The point is you don’t have to be a puritan to worry about how all-pervasive gambling is becoming. As gambling around sport grows, so does the risk of fixing, or at least the perception of a heightened risk of fixing. I’ve said many times before that sport is a successful commercial proposition because people believe in the fundamental honesty of the competition. If sport is not seen as honest, it’s not seen as sport. That’s why, for example, America’s National Football League forbids adverts for Vegas during NFL games. It recognises that a responsible sport governing body needs to do more than look for a tick in the box after the question “Are you going to give us money?’ when choosing who it works with.
Labour’s plans have been denounced as “a gimmick” by the Conservatives, because they will lead to “higher ticket prices for ordinary people” – a phenomenon the Tories have previously shown absolutely no interest in countering. The criticism is a typically boneheaded response from a party that denies the role a state should play, and comes as no surprise.
The trouble is, Labour’s pushing of the policy also reveals the poverty of its ambition, the extent of its surrender to the kind of forces it was brought into existence to counter. It claims to be serious about wanting betting companies to contribute to society, yet it has yet to show any serious commitment to tackling the industry’s move offshore, because this means it would have to seriously address larger issues of tax avoidance that risk it being accused of being ‘anti-business’.
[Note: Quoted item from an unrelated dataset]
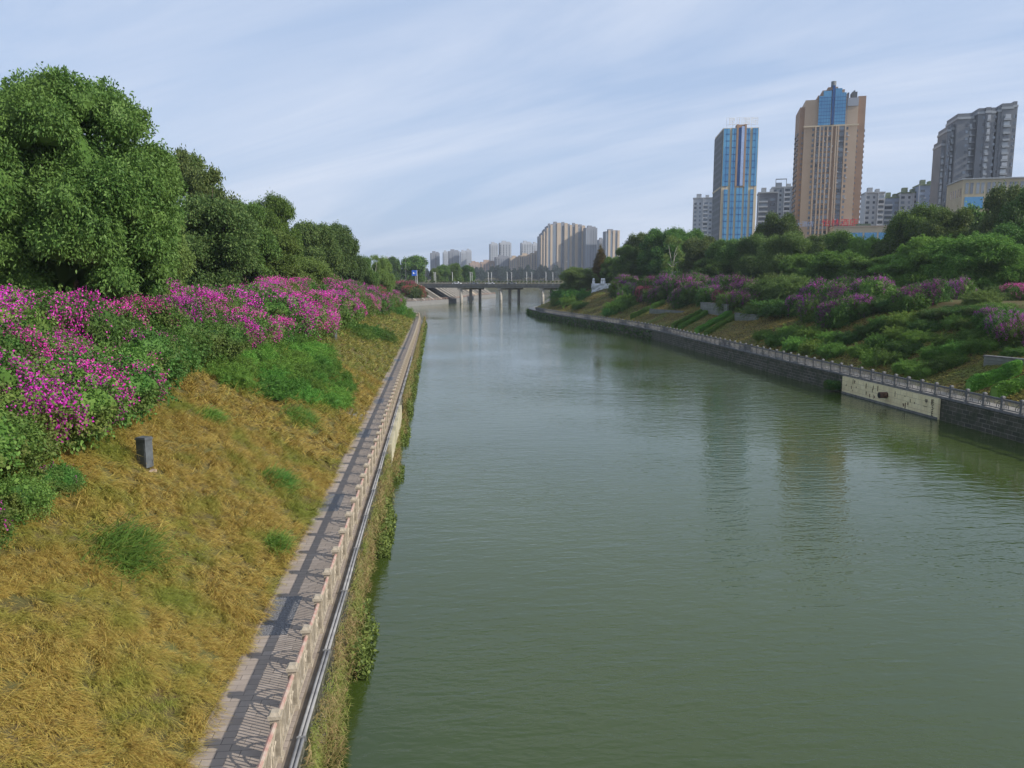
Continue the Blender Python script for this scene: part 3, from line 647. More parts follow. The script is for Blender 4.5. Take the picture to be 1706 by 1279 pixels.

Labour bangs on about “strong government leadership” to increase participation in sport, to restore playing fields, to increase the amount of time dedicated to sport in schools, to cure obesity and possibly even secure world peace, and yet it underlines its refusal to intervene in the precious market by basing all this on a gambling levy.
If, as Efford claims, the party wants to “empower the people who do most of the work in our local communities to have more influence over how we plan, organise and deliver sport and physical education at local level” it needs to return real powers to local level, and back them with the strong central power of the state to ensure a genuinely national approach that has the greatest effect and utilises economies of scale most efficiently.
It needs to legislate to ensure sporting bodies behave like sporting bodies, and not simply as commercial enterprises. And it needs to stop scuttling back into the shadows every time someone says this means it’s anti-business.
A truly ambitious, genuinely radical but well-grounded policy would, above all, recognise that sport plays an important part in society for reasons of public health, community engagement and, hell, sheer damn pleasure, and that therefore government should properly fund sport, not dream up schemes to slice a bit here and a bit there from the commercial enterprises to which it has ceded control of policy. And, having established that government has both a role and a responsibility to fund sport, it would then be able to argue that sport has a responsibility, in turn, to obey a set of common standards on governance that would solve many of the problems facing many of our sports today.
That is not a radical solution. It is an achievable ambition that would attract popular support.